|1080 to 1086.|

Internally the administration of this king was distinguished by great vigour and great love of justice. Under the mild sway of his predecessor, and indeed for the greater part of a century, the local governors were so many tyrants, regardless alike of law, of religion, of decency. Of them he made many severe examples; he punished capitally offences which had become almost inveterate; he applied the law of talion to all convicted of striking or mutilating others; he completely reformed the administration, deposing corrupt judges, and replacing them by others of greater integrity, and we may add of greater sternness. Pecuniary fines—the basis of Germanic jurisprudence—were exerted with a rigour never before experienced. In all these measures the king was abundantly justified; but they gave not the less offence to men hardened by long impunity. Open mutiny or smothered discontent, loud menaces, or secret conspiracies, marked the greater part of his short reign. Even the rigour with which he suppressed piracy made him enemies; if it was agreeable to the great body of his people, it was hateful to the licentious nobles who had so long profited by it.

|1080 to 1086.|

The conduct of St. Canute in regard to the church was no less unpopular. He exempted ecclesiastics from all dependence on the secular tribunals; he placed bishops on the same level with dukes and princes; he brought the clergy into his council, and endeavoured to give them a voice in the assembly of the states. In this policy we see little to condemn. It may be true, in the abstract, that churchmen should be restricted to their peculiar province, the care of souls; but practically they have never been so; and in giving them influence in public affairs,—in converting the bishops into temporal barons, and the higher clergy into local judges,—Canute acted merely in conformity with the spirit of the times. And indeed he seems to have had good reason for that policy. Churchmen were better informed, more regular in their lives, than laymen: he therefore believed that they would make better administrators of the law; and in that belief he increased their powers at the expense of the feudal nobles. He could not foresee that by thus rendering them independent of the crown and of the people, he was preparing a scourge for his successors.

|1080 to 1086.|

Though these measures raised him many enemies, his prodigality to several churches, and still more, his attempt to make tithes an obligatory impost, rendered three fourths of his people disaffected to his sway. Yet here, too, he is not to be censured by impartial posterity. He, doubtless, saw that if the church must subsist at all, it must not depend solely on so precarious a source as voluntary contributions. He saw that tithes were sanctioned by God’s word, and obligatory in the rest of Christendom; and he thought the impost less oppressive than any other that could be devised. But he did not proceed to his object with sufficient caution; he was too precipitate: he exasperated where he should have conciliated; and he was impatient of the least contradiction to his will. In fact, he was a despot; in most instances a well-meaning one; but his acts were more evident than his motives; and while he had no credit for these, he was hated for those. In another respect he was impolitic. Zealand he conferred, as a fief, on his brother Eric, with the title of Jarl; Sleswic, on his brother Olaf, with the title of Duke; and by so doing set a precedent for the dismemberment of his kingdom.

|1086.|

When so many causes of dislike existed, the end of Canute could scarcely be one of peace. He could not carry the tithe question in the states-general; but by his own authority he levied a capitation tax, partly as a punishment for the resistance which had been shown to his will, and partly for the use of the clergy. The rigour of the collectors was no less offensive than the tax itself. The inhabitants of Vend-syssel broke out into open revolt, and went in search of the king, who, with his wife, his children, and two brothers, sought refuge in the church of St. Alban in Odinsey. There he was soon invested; the sacred building was forced; his attendants put to the sword, and Benedict, one of his brothers, laid lifeless on the floor. Seeing that his own death was inevitable, the king knelt before the altar, and in that posture, according to one account, received the fatal stroke. Another says that he was killed by a lance through the window. Both agree that he died with resignation.

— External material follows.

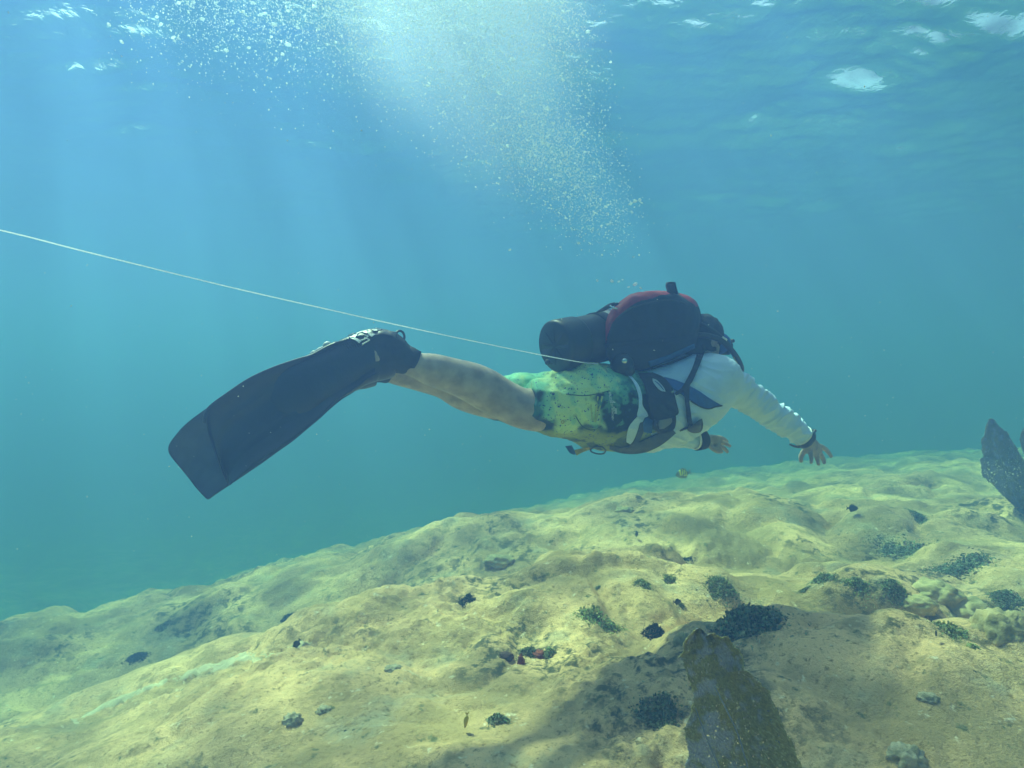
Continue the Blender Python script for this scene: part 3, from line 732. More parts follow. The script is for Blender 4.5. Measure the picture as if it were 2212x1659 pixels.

By the church, Canute was immediately placed in the glorious fellowship of saints and martyrs. His claim to this distinction is rather dubious: if he had been a private individual, or less liberal to the clergy, if he had exhibited greater moral virtues, and founded fewer churches and monasteries, assuredly he would have never been deified,—for canonization may be well called so. His widow returned to her father’s court, accompanied by one only of her sons, Charles. It is not a little singular that the same destiny was reserved for this son as for the father. Becoming count of Flanders, he was slain by his subjects in a church, and, like his father, “inter divos relatus.”